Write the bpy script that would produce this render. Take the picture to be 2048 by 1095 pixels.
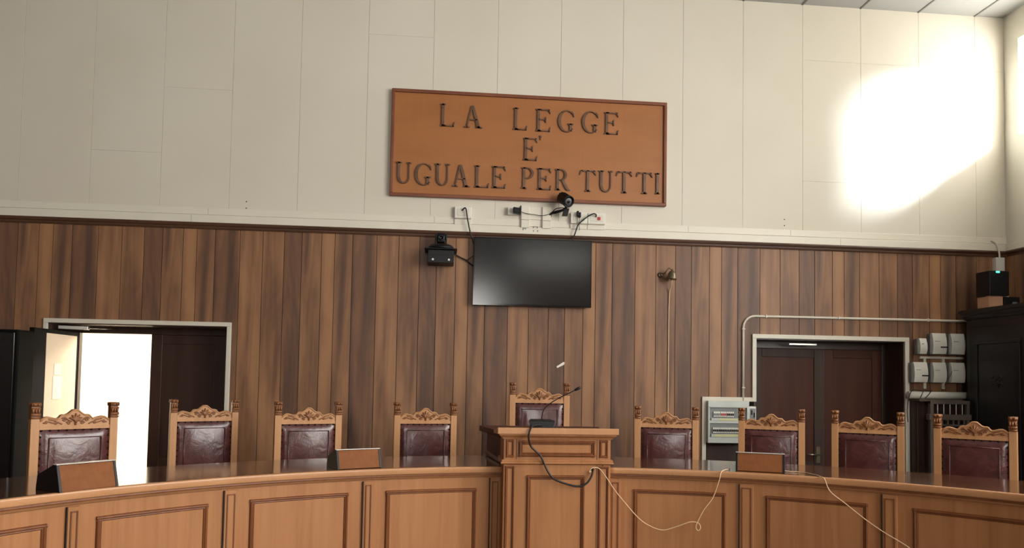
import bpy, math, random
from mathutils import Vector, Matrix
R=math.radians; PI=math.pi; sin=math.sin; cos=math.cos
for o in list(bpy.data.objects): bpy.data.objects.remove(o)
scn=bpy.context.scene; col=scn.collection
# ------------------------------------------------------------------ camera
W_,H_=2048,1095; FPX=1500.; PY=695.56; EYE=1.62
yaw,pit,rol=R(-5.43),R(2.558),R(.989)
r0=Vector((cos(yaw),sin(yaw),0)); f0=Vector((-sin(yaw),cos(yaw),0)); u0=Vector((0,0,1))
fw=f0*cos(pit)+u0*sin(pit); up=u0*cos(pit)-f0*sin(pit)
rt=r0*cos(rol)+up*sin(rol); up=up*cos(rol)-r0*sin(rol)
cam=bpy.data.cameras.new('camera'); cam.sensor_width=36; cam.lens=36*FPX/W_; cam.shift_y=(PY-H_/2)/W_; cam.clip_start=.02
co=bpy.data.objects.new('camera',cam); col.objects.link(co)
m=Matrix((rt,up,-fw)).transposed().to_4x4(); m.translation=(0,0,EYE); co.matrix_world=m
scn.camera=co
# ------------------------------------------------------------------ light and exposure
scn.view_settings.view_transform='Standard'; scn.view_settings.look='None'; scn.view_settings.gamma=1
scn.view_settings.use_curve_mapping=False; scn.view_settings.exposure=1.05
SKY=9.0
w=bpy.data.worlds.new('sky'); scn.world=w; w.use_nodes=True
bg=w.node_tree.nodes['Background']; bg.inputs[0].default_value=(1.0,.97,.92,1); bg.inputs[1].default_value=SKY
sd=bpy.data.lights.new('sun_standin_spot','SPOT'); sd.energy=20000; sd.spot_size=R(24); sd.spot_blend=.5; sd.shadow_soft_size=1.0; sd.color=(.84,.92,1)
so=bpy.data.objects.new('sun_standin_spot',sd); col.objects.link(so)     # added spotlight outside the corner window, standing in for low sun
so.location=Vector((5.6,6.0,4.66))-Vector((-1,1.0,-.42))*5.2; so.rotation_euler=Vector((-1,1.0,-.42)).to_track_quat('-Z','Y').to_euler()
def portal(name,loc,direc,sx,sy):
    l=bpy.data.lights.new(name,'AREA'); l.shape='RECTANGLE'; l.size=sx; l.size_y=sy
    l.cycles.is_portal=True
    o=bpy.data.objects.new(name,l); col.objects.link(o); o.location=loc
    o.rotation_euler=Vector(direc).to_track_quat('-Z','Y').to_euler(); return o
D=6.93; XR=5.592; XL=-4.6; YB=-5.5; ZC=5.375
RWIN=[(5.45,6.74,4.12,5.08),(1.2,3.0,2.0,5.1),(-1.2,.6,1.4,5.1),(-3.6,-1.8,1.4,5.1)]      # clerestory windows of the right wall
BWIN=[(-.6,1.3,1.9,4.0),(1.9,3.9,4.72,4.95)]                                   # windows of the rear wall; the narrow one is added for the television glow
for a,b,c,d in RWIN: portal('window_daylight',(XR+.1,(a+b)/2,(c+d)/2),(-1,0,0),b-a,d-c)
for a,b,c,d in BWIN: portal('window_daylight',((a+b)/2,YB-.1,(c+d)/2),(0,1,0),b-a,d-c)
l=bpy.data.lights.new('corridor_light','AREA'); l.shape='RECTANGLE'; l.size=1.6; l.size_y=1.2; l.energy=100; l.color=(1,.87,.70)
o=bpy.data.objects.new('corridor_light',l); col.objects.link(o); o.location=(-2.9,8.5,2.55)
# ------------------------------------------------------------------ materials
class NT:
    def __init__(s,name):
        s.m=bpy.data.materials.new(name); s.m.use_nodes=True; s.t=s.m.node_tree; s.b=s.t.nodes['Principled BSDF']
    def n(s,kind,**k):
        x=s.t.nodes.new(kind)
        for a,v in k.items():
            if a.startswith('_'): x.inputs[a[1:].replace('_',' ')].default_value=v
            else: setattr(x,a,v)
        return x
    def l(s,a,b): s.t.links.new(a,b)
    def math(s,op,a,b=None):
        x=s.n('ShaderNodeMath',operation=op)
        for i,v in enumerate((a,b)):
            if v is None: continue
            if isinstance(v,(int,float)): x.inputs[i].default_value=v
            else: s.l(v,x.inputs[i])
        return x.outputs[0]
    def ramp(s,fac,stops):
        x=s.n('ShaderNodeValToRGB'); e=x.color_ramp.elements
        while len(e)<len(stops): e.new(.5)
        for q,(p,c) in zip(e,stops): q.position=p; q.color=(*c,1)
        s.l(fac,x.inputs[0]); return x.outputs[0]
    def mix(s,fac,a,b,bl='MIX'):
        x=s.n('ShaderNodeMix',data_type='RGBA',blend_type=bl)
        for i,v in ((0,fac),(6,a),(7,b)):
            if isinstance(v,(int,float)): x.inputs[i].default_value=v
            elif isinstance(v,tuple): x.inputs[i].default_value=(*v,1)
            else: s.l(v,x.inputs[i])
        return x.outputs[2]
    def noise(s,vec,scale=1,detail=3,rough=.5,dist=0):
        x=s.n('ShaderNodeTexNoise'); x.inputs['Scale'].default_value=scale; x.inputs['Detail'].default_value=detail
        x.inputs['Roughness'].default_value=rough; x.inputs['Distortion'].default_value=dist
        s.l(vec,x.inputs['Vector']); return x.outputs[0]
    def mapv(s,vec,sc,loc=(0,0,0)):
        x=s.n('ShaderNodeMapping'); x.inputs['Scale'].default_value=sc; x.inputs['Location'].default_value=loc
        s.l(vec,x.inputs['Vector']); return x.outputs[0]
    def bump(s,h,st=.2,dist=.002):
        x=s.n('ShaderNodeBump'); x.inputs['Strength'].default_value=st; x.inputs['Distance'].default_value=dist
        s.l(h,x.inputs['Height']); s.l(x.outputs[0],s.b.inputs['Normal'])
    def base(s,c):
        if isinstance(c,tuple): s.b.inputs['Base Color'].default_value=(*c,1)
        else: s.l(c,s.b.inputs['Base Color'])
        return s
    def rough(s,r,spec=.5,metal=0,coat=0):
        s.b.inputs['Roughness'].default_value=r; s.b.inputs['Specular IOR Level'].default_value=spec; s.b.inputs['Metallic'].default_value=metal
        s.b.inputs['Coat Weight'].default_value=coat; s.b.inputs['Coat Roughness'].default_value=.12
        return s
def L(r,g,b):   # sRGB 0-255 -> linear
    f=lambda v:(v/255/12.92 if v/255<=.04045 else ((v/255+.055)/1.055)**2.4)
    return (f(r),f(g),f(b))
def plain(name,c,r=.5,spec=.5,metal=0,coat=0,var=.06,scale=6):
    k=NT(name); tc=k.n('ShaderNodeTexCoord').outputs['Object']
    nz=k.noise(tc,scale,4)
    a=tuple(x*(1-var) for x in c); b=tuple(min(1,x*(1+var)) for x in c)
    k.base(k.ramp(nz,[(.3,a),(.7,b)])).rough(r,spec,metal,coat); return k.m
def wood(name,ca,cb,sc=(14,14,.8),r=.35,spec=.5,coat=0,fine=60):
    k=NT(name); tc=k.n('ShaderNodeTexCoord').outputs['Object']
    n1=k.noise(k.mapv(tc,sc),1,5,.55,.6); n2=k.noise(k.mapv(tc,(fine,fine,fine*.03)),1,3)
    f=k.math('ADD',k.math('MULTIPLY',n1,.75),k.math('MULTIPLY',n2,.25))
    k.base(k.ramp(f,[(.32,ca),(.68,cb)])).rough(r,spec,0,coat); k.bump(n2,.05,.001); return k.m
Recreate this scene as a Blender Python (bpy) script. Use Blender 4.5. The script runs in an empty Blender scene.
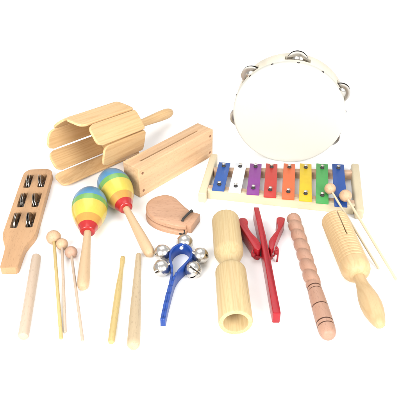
= = = =
*What you need to do*:
Retype all of the entries exactly as written, leaving out any images.

*Final answer*:
Write the bpy script that would produce this render. Take the picture to be 2048 by 1095 pixels.
import bpy, math, random
from mathutils import Vector, Matrix
R=math.radians; PI=math.pi; sin=math.sin; cos=math.cos
for o in list(bpy.data.objects): bpy.data.objects.remove(o)
scn=bpy.context.scene; col=scn.collection
# ------------------------------------------------------------------ camera
W_,H_=2048,1095; FPX=1500.; PY=695.56; EYE=1.62
yaw,pit,rol=R(-5.43),R(2.558),R(.989)
r0=Vector((cos(yaw),sin(yaw),0)); f0=Vector((-sin(yaw),cos(yaw),0)); u0=Vector((0,0,1))
fw=f0*cos(pit)+u0*sin(pit); up=u0*cos(pit)-f0*sin(pit)
rt=r0*cos(rol)+up*sin(rol); up=up*cos(rol)-r0*sin(rol)
cam=bpy.data.cameras.new('camera'); cam.sensor_width=36; cam.lens=36*FPX/W_; cam.shift_y=(PY-H_/2)/W_; cam.clip_start=.02
co=bpy.data.objects.new('camera',cam); col.objects.link(co)
m=Matrix((rt,up,-fw)).transposed().to_4x4(); m.translation=(0,0,EYE); co.matrix_world=m
scn.camera=co
# ------------------------------------------------------------------ light and exposure
scn.view_settings.view_transform='Standard'; scn.view_settings.look='None'; scn.view_settings.gamma=1
scn.view_settings.use_curve_mapping=False; scn.view_settings.exposure=1.05
SKY=9.0
w=bpy.data.worlds.new('sky'); scn.world=w; w.use_nodes=True
bg=w.node_tree.nodes['Background']; bg.inputs[0].default_value=(1.0,.97,.92,1); bg.inputs[1].default_value=SKY
sd=bpy.data.lights.new('sun_standin_spot','SPOT'); sd.energy=20000; sd.spot_size=R(24); sd.spot_blend=.5; sd.shadow_soft_size=1.0; sd.color=(.84,.92,1)
so=bpy.data.objects.new('sun_standin_spot',sd); col.objects.link(so)     # added spotlight outside the corner window, standing in for low sun
so.location=Vector((5.6,6.0,4.66))-Vector((-1,1.0,-.42))*5.2; so.rotation_euler=Vector((-1,1.0,-.42)).to_track_quat('-Z','Y').to_euler()
def portal(name,loc,direc,sx,sy):
    l=bpy.data.lights.new(name,'AREA'); l.shape='RECTANGLE'; l.size=sx; l.size_y=sy
    l.cycles.is_portal=True
    o=bpy.data.objects.new(name,l); col.objects.link(o); o.location=loc
    o.rotation_euler=Vector(direc).to_track_quat('-Z','Y').to_euler(); return o
D=6.93; XR=5.592; XL=-4.6; YB=-5.5; ZC=5.375
RWIN=[(5.45,6.74,4.12,5.08),(1.2,3.0,2.0,5.1),(-1.2,.6,1.4,5.1),(-3.6,-1.8,1.4,5.1)]      # clerestory windows of the right wall
BWIN=[(-.6,1.3,1.9,4.0),(1.9,3.9,4.72,4.95)]                                   # windows of the rear wall; the narrow one is added for the television glow
for a,b,c,d in RWIN: portal('window_daylight',(XR+.1,(a+b)/2,(c+d)/2),(-1,0,0),b-a,d-c)
for a,b,c,d in BWIN: portal('window_daylight',((a+b)/2,YB-.1,(c+d)/2),(0,1,0),b-a,d-c)
l=bpy.data.lights.new('corridor_light','AREA'); l.shape='RECTANGLE'; l.size=1.6; l.size_y=1.2; l.energy=100; l.color=(1,.87,.70)
o=bpy.data.objects.new('corridor_light',l); col.objects.link(o); o.location=(-2.9,8.5,2.55)
# ------------------------------------------------------------------ materials
class NT:
    def __init__(s,name):
        s.m=bpy.data.materials.new(name); s.m.use_nodes=True; s.t=s.m.node_tree; s.b=s.t.nodes['Principled BSDF']
    def n(s,kind,**k):
        x=s.t.nodes.new(kind)
        for a,v in k.items():
            if a.startswith('_'): x.inputs[a[1:].replace('_',' ')].default_value=v
            else: setattr(x,a,v)
        return x
    def l(s,a,b): s.t.links.new(a,b)
    def math(s,op,a,b=None):
        x=s.n('ShaderNodeMath',operation=op)
        for i,v in enumerate((a,b)):
            if v is None: continue
            if isinstance(v,(int,float)): x.inputs[i].default_value=v
            else: s.l(v,x.inputs[i])
        return x.outputs[0]
    def ramp(s,fac,stops):
        x=s.n('ShaderNodeValToRGB'); e=x.color_ramp.elements
        while len(e)<len(stops): e.new(.5)
        for q,(p,c) in zip(e,stops): q.position=p; q.color=(*c,1)
        s.l(fac,x.inputs[0]); return x.outputs[0]
    def mix(s,fac,a,b,bl='MIX'):
        x=s.n('ShaderNodeMix',data_type='RGBA',blend_type=bl)
        for i,v in ((0,fac),(6,a),(7,b)):
            if isinstance(v,(int,float)): x.inputs[i].default_value=v
            elif isinstance(v,tuple): x.inputs[i].default_value=(*v,1)
            else: s.l(v,x.inputs[i])
        return x.outputs[2]
    def noise(s,vec,scale=1,detail=3,rough=.5,dist=0):
        x=s.n('ShaderNodeTexNoise'); x.inputs['Scale'].default_value=scale; x.inputs['Detail'].default_value=detail
        x.inputs['Roughness'].default_value=rough; x.inputs['Distortion'].default_value=dist
        s.l(vec,x.inputs['Vector']); return x.outputs[0]
    def mapv(s,vec,sc,loc=(0,0,0)):
        x=s.n('ShaderNodeMapping'); x.inputs['Scale'].default_value=sc; x.inputs['Location'].default_value=loc
        s.l(vec,x.inputs['Vector']); return x.outputs[0]
    def bump(s,h,st=.2,dist=.002):
        x=s.n('ShaderNodeBump'); x.inputs['Strength'].default_value=st; x.inputs['Distance'].default_value=dist
        s.l(h,x.inputs['Height']); s.l(x.outputs[0],s.b.inputs['Normal'])
    def base(s,c):
        if isinstance(c,tuple): s.b.inputs['Base Color'].default_value=(*c,1)
        else: s.l(c,s.b.inputs['Base Color'])
        return s
    def rough(s,r,spec=.5,metal=0,coat=0):
        s.b.inputs['Roughness'].default_value=r; s.b.inputs['Specular IOR Level'].default_value=spec; s.b.inputs['Metallic'].default_value=metal
        s.b.inputs['Coat Weight'].default_value=coat; s.b.inputs['Coat Roughness'].default_value=.12
        return s
def L(r,g,b):   # sRGB 0-255 -> linear
    f=lambda v:(v/255/12.92 if v/255<=.04045 else ((v/255+.055)/1.055)**2.4)
    return (f(r),f(g),f(b))
def plain(name,c,r=.5,spec=.5,metal=0,coat=0,var=.06,scale=6):
    k=NT(name); tc=k.n('ShaderNodeTexCoord').outputs['Object']
    nz=k.noise(tc,scale,4)
    a=tuple(x*(1-var) for x in c); b=tuple(min(1,x*(1+var)) for x in c)
    k.base(k.ramp(nz,[(.3,a),(.7,b)])).rough(r,spec,metal,coat); return k.m
def wood(name,ca,cb,sc=(14,14,.8),r=.35,spec=.5,coat=0,fine=60):
    k=NT(name); tc=k.n('ShaderNodeTexCoord').outputs['Object']
    n1=k.noise(k.mapv(tc,sc),1,5,.55,.6); n2=k.noise(k.mapv(tc,(fine,fine,fine*.03)),1,3)
    f=k.math('ADD',k.math('MULTIPLY',n1,.75),k.math('MULTIPLY',n2,.25))
    k.base(k.ramp(f,[(.32,ca),(.68,cb)])).rough(r,spec,0,coat); k.bump(n2,.05,.001); return k.m
Recreate this scene as a Blender Python (bpy) script. Use Blender 4.5. The script runs in an empty Blender scene.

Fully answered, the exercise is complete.